Scenario:
Two ORs are triggered at the same time for two different Service Territories. The Service Resources in these territories have the following membership:
| Service Resource | Territory 1 (Primary) | Territory 2 (Secondary) |
| Service Resource A | Primary | Secondary |
| Service Resource B | Primary | Secondary |
Both ORs start simultaneously:
| Optimization Request | Target Territory | Start Time | Completion Time | Overlaps Created? |
| OR 1 | Territory 1 | 01:00 AM | 01:14 AM | No |
| OR 2 | Territory 2 | 01:00 AM | 01:28 AM | Yes |
The FSL optimization engine uses an optimistic concurrency model to process scheduled runs:
Data Snapshot: At the start of execution, each OR captures a point-in-time snapshot of all relevant resource availability and appointment data.
Isolated Execution: The optimization engine runs entirely against this frozen, isolated snapshot.
Commit Phase: Upon completion, the OR commits its scheduling results to the database without re-checking whether the underlying data changed during its execution window.
When OR 1 and OR 2 launch simultaneously, they capture an identical data snapshot. The first OR to finish (OR 1) successfully commits its valid assignments. However, when the second OR (OR 2) finishes, it writes changes based on its now-stale snapshot, inadvertently overwriting OR 1's allocations and creating overlapping appointments.
# Why Match Territory Does Not Prevent This:
Administrators often expect the Match Territory work rule to isolate territory optimization. While the rule behaves correctly, it governs policy scope rather than database transactions:
| Match Territory Behavior | Does it prevent this issue? |
| Restricts OR for Territory 2 to schedule Territory 2 SAs | Yes (Respected correctly) |
| Restricts OR for Territory 1 to schedule Territory 1 SAs | Yes (Respected correctly) |
| Prevents cross-territory SA assignments | Yes (Respected correctly) |
| Locks shared resources from concurrent OR processing | No (Outside the scope of this rule) |
| Refreshes resource availability mid-execution | No (Outside the scope of this rule) |
| Detects conflicts between concurrent running ORs | No (Outside the scope of this rule) |
The resulting overlap is not a policy violation or misconfiguration. It is a data race condition where two independent processes schedule the same physical resources into identical time windows.
Stagger the Optimization Request schedules for any Service Territories that share a pool of Service Resources.
Identify Overlaps: Map out all Service Territories that share the same Service Resources (Primary or Secondary).
Prioritize Primary Territories: Schedule the OR for the primary/high-priority territory to execute first.
Introduce a Buffer: Ensure there is sufficient separation between start times. Apply a buffer of 20–30 minutes after the typical completion time of the first OR before starting the next.

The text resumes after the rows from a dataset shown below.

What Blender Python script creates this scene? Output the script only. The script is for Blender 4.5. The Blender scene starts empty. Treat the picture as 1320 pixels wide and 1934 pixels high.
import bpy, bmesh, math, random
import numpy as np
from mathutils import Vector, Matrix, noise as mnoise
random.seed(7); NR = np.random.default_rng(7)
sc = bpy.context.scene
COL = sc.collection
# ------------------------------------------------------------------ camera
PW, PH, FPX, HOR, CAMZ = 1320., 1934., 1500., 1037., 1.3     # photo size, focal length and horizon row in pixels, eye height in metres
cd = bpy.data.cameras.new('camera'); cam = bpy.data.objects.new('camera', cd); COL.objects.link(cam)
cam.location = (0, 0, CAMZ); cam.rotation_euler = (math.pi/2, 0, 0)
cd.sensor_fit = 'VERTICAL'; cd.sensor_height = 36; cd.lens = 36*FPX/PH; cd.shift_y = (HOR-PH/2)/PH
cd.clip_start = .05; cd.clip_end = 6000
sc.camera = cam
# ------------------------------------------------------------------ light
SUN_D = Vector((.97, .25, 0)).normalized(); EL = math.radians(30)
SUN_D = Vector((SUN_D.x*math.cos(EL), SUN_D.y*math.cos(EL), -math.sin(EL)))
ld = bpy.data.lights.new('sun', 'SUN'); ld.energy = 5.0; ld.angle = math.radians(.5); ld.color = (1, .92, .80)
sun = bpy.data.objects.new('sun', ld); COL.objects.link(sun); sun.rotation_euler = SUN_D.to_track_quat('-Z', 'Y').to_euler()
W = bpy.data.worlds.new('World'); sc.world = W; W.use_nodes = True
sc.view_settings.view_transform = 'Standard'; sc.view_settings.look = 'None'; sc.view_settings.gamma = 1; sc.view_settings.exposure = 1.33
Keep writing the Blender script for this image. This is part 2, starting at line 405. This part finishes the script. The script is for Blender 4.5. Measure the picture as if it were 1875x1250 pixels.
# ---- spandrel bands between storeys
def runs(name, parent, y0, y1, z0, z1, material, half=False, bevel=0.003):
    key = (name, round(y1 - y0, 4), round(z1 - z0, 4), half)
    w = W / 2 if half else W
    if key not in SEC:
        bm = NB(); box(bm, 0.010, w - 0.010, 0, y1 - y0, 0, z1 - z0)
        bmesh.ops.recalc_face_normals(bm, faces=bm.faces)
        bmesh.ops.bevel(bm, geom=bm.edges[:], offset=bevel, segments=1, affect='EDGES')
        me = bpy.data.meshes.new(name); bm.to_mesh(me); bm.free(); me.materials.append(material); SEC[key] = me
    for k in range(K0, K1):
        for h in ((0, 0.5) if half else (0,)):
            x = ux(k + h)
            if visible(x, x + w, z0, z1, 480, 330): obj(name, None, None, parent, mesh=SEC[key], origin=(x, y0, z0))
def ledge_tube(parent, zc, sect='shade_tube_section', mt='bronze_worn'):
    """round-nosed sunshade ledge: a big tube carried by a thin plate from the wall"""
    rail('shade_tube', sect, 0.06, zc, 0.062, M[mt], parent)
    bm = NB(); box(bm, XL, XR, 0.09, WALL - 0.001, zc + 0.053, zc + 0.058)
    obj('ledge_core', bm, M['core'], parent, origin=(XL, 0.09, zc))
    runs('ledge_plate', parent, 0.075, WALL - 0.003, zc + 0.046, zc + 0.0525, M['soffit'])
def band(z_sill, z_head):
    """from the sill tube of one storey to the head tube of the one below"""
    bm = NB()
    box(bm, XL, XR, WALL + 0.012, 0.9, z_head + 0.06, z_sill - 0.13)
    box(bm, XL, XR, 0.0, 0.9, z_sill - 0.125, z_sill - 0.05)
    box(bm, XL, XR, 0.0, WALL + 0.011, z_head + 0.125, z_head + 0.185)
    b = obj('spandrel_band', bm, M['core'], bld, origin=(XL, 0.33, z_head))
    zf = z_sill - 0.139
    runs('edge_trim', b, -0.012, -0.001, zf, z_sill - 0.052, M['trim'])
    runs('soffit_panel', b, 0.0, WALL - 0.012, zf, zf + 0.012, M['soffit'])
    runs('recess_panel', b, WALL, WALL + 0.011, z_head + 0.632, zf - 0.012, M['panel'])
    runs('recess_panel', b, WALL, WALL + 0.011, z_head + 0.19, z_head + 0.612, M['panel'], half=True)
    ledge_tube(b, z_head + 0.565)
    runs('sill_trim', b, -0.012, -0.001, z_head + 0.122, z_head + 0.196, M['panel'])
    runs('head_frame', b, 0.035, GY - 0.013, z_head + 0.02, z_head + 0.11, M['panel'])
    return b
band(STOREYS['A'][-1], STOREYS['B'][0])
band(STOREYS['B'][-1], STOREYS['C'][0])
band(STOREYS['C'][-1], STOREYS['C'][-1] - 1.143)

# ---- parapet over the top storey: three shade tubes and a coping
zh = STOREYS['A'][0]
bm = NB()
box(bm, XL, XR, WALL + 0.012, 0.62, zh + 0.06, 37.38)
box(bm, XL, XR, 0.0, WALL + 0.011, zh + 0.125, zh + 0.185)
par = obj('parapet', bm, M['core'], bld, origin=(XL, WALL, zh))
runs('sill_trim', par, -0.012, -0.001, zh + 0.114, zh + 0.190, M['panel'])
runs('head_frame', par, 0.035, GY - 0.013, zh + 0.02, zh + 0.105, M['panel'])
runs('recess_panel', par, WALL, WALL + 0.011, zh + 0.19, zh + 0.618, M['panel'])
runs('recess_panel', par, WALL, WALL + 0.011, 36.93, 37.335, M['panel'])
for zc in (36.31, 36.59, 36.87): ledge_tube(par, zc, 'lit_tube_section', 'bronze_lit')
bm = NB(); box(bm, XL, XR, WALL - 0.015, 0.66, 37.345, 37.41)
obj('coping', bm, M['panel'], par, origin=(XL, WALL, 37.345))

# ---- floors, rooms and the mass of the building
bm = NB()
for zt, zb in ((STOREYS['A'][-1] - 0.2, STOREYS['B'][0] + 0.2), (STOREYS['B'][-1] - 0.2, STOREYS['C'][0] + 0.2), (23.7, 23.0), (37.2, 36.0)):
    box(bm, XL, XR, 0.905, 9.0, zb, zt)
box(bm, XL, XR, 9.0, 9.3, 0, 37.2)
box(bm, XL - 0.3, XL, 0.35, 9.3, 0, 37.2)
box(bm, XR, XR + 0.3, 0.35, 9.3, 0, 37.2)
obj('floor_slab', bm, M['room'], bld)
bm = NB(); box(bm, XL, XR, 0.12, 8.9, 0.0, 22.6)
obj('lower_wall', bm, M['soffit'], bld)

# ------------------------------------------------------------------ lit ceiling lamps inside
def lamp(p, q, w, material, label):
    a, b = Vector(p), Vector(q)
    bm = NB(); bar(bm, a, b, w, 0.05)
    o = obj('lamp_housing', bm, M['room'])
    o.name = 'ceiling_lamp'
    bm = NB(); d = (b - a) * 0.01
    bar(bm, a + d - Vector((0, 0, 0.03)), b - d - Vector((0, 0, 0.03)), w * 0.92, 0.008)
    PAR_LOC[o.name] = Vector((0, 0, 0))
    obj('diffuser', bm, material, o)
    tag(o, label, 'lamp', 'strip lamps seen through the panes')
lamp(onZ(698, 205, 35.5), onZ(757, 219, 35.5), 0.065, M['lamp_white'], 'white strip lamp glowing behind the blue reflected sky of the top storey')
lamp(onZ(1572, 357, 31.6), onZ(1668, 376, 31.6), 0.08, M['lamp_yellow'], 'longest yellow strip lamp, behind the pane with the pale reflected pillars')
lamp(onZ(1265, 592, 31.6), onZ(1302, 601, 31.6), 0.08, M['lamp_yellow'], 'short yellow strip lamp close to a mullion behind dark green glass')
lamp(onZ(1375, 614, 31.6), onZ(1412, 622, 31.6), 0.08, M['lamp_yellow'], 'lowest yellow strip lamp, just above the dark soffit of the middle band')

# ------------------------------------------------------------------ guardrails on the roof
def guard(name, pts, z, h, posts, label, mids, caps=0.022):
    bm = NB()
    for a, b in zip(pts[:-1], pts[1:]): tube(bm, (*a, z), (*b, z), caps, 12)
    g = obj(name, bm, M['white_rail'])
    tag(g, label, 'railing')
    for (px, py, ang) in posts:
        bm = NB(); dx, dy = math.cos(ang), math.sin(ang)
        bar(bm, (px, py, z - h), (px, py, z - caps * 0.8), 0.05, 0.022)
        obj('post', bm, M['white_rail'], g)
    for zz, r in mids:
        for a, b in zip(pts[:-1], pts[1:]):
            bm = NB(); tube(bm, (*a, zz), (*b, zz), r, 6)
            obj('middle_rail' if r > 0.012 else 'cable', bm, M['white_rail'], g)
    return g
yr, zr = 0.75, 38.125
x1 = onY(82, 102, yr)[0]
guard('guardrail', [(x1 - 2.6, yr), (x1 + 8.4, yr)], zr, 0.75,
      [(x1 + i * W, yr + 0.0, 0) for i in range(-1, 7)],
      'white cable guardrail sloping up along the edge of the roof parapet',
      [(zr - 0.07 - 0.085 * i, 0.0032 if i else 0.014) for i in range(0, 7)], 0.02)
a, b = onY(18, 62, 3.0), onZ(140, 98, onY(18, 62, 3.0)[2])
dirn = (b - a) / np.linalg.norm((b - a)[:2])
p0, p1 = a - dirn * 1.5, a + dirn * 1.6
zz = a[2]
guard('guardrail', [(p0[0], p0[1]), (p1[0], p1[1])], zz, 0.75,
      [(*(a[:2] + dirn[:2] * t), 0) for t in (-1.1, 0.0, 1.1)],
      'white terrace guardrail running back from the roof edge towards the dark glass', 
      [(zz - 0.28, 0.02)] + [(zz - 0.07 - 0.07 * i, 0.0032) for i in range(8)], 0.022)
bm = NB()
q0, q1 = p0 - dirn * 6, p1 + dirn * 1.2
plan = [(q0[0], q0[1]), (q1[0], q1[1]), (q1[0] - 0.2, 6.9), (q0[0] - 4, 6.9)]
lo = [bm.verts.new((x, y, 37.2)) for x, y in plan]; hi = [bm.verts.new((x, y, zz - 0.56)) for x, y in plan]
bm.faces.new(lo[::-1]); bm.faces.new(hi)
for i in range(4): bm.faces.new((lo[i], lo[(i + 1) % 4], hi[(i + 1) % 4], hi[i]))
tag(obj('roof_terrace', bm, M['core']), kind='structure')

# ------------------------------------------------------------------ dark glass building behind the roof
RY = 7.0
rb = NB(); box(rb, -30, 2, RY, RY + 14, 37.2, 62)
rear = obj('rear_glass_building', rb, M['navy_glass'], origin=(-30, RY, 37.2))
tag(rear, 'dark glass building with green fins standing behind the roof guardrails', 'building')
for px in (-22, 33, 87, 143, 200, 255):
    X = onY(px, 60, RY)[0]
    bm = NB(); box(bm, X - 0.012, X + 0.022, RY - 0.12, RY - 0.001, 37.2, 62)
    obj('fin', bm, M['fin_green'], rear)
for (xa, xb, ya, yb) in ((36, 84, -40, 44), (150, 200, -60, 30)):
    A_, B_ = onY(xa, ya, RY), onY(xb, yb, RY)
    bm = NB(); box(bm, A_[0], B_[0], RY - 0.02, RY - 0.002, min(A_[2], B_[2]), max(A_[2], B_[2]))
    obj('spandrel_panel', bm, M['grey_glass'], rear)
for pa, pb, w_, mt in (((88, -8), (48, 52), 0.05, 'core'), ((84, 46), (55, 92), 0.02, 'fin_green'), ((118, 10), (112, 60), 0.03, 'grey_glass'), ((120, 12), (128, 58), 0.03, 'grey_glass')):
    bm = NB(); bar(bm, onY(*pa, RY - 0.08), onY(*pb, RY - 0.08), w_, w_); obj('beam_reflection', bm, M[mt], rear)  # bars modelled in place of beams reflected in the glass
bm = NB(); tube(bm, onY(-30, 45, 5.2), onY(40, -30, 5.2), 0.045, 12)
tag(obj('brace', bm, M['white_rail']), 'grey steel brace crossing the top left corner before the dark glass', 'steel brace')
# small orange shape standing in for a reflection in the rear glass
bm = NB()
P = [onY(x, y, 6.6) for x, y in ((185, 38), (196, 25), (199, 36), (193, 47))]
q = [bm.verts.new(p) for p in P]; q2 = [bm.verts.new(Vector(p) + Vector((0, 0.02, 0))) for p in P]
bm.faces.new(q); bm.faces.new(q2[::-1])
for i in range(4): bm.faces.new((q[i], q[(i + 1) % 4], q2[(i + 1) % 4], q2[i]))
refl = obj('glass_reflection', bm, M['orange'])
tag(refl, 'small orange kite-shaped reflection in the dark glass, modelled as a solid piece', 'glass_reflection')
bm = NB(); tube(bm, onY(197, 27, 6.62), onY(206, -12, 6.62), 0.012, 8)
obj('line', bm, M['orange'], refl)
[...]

| Schedule Model | OR 1 (Territory 1) Start | OR 2 (Territory 2) Start | Result |
| Before (Problematic) | 01:00 AM | 01:00 AM | Race condition & overlapping appointments. |
| After (Recommended) | 01:00 AM | 01:30 AM | Clean execution. OR 2's snapshot captures OR 1's committed changes. |
By staggering the ORs, the second OR takes a snapshot that already reflects the first OR's committed changes, eliminating the race condition.